Given the history and the age of the child, I think you are doing the right thing. He has taken advantage of your accepting his excuses and it is past time for him to learn that he has to keep track of time and either get home on time or call you. I would, however, keep a diary and after several weeks or a few months of being on time, if he asks for a somewhat longer leeway before being grounded, be open to discuss it. I'd diary it on the calender for another reason too, so that you have a record of how late he was on a specific day and how many days he was grounded, so he has a concrete reminder of the consequences of not paying attention to time. It is simply common courtesy to either be where you are supposed to be when you are supposed to be there, or call and explain. It saves the person(s) waiting for you a lot of worry, and when those persons are parents there is already so much worry it is not only discourteous, it is very unkind to add a worry that can be avoided with simple courtesy.
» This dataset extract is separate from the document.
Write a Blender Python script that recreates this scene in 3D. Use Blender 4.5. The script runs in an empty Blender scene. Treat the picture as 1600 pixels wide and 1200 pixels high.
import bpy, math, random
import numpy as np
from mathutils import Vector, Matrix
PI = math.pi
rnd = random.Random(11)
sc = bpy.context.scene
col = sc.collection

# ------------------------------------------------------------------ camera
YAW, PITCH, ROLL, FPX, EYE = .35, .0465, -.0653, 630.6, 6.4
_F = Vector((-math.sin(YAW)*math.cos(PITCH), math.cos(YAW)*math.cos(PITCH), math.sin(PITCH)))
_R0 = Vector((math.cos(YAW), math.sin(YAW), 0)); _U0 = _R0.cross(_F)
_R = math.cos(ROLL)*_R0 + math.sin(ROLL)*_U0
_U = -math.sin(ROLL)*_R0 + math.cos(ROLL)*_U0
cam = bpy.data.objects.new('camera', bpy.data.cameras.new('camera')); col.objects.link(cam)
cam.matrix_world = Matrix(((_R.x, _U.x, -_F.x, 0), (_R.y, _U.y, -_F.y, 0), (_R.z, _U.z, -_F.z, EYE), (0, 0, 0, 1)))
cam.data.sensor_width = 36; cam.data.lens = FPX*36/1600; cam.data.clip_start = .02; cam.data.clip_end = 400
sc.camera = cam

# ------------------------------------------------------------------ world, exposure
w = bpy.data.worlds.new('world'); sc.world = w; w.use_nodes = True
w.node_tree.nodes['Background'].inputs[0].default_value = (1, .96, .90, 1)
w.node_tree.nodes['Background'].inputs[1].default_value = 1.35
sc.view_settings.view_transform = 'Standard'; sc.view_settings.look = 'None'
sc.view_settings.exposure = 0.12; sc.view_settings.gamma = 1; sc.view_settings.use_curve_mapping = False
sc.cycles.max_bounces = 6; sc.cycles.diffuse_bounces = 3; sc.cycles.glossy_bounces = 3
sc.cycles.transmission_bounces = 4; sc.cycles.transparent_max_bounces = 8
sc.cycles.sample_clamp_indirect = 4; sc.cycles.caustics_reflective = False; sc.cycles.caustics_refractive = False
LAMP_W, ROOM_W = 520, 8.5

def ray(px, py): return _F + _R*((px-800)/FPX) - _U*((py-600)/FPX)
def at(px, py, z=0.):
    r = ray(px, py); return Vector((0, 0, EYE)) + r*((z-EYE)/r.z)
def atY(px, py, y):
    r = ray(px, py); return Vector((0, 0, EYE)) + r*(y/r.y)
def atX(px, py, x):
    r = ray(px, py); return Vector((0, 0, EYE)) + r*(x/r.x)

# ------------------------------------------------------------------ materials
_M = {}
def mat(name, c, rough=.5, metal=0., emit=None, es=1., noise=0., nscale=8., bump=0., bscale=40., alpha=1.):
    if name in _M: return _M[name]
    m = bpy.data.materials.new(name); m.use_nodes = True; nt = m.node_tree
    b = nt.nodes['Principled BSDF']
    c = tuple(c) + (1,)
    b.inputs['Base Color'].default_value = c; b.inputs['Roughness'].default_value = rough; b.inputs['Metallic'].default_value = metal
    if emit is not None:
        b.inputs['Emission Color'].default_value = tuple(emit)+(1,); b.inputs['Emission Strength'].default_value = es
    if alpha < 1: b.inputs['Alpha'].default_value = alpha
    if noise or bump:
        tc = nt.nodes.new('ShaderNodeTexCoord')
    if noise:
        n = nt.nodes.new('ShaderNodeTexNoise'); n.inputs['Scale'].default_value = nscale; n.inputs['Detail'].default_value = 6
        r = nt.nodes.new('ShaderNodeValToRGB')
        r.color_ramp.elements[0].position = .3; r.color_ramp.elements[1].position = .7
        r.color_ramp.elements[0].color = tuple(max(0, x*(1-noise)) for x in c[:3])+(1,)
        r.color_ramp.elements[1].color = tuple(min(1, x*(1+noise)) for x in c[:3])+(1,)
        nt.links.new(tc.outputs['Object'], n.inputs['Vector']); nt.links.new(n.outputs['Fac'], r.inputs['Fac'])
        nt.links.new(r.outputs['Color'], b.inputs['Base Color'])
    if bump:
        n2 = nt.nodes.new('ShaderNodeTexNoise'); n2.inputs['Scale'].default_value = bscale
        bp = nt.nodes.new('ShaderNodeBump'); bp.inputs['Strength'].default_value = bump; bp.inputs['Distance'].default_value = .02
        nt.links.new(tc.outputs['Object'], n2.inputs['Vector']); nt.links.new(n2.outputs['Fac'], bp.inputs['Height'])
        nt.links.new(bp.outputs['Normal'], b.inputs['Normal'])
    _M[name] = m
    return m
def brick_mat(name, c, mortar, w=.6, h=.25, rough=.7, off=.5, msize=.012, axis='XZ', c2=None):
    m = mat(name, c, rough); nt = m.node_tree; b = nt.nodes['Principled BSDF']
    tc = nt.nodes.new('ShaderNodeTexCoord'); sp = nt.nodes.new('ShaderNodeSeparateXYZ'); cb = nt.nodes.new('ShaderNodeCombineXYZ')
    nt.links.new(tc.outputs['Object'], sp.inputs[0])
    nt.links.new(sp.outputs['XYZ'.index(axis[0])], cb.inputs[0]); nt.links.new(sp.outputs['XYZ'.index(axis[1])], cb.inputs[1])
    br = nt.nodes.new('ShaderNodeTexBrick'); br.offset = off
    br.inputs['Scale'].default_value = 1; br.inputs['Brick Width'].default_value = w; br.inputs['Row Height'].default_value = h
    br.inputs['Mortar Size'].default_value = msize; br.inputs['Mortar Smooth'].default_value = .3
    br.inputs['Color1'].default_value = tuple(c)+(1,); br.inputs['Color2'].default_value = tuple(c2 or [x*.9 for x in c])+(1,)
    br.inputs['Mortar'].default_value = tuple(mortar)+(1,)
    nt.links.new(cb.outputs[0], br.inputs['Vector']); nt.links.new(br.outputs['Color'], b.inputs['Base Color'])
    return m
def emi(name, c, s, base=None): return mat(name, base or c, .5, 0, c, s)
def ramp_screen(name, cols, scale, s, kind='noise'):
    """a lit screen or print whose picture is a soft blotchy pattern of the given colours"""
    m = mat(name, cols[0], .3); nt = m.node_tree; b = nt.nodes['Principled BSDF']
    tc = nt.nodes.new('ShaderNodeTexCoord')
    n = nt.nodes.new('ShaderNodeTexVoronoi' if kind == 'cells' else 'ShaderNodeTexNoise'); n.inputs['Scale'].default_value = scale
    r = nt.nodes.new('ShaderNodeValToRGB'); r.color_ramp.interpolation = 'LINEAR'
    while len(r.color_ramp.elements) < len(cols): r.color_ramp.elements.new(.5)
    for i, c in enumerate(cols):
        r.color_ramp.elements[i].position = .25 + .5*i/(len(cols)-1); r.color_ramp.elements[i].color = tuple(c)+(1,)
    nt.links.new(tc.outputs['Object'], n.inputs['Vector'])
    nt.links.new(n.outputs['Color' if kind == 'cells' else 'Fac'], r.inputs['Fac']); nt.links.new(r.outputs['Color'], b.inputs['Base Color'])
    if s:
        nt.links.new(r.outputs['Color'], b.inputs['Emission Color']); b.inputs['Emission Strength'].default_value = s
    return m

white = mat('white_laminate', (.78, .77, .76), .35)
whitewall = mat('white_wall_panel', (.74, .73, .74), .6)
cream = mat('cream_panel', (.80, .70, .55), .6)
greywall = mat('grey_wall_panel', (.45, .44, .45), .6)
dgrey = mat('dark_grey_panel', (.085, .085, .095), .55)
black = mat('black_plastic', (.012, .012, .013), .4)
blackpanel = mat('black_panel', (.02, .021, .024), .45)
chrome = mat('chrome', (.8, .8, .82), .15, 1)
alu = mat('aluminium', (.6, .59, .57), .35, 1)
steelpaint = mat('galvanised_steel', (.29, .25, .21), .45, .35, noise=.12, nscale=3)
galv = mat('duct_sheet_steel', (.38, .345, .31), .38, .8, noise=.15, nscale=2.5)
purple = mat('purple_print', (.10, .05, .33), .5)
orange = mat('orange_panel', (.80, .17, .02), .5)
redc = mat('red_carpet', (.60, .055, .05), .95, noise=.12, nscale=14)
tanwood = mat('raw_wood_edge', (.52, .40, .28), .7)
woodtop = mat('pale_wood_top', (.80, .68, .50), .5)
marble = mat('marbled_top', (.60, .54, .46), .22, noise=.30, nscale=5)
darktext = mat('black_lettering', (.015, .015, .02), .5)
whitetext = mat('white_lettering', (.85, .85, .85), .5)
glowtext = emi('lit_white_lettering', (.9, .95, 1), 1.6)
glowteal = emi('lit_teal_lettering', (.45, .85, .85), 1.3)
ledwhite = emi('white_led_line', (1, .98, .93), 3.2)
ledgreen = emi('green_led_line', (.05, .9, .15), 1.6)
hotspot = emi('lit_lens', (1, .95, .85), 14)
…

I think it sounds reasonable. IMO, if you give them an extra half hour before any punishment sets in, then that's essentially extending their curfew for an additional half hour. They will know that they can be a half hour late, and will most likely push that to the limit. If they need to be home at 10pm, then they should start thinking about it at 9:30 (depending on where they are of course) and plan to be home by 10. If there is no punishment till 10:30, then they will most likely not start to think about getting home until 10 or just after. Which, obviously is already past their original curfew. Sometimes something happens and you are late...nothing you can do about it. But, for the most part, you can get where you need to be on time. I think that by setting the "10 minute" rule that it will teach them responsibility for other situations in their life. It's not OK to be 30 minutes late for work.....it's not OK to be 30 minutes late for school, church, meetings and so on.
I don't know what my mom would have done if I had missed my curfew. I never missed it because I never wanted to find out! LOL! If my parents said to be home by midnight, I was home by midnight.
Not too strict at all I dont think. I have a 17 year old sister still at home with parents. She comes home whenever she feels like it. So my mom recently had to lay down the rule after some serious mishap..so she is under a similar rule. I was never ever late for my curfew, was way to scared to ever be late. Funny how the little ones get away with more.
When we were growing up for every minute we were late we had to be in that many minutes early. For the next month and if we were late again then we were grounded for the entire next weekend from going out but for the rest of the month we still lost those extra minutes.
I don't think you're too strict, but if you're concerned, give him 2 "get out of jail" cards a month. That should free him up for circumstances out of his control.
I don't think you are being too strict. I think it is very reasonable. I will have to try to remember this when my kids become of age to come and go. (right now they are 2 and 6, I'm too paranoid to let them in the front yard alone and we live ON base)
I totally believe in strict rules, and no excuses. Sometimes it doesn't seem worth the effort to follow up with the consequences when kids flaunt the rules. It seems harder on you than on them. You need to be consistent in seeing that the punishments are administered as promised. This consistency is the only way it works.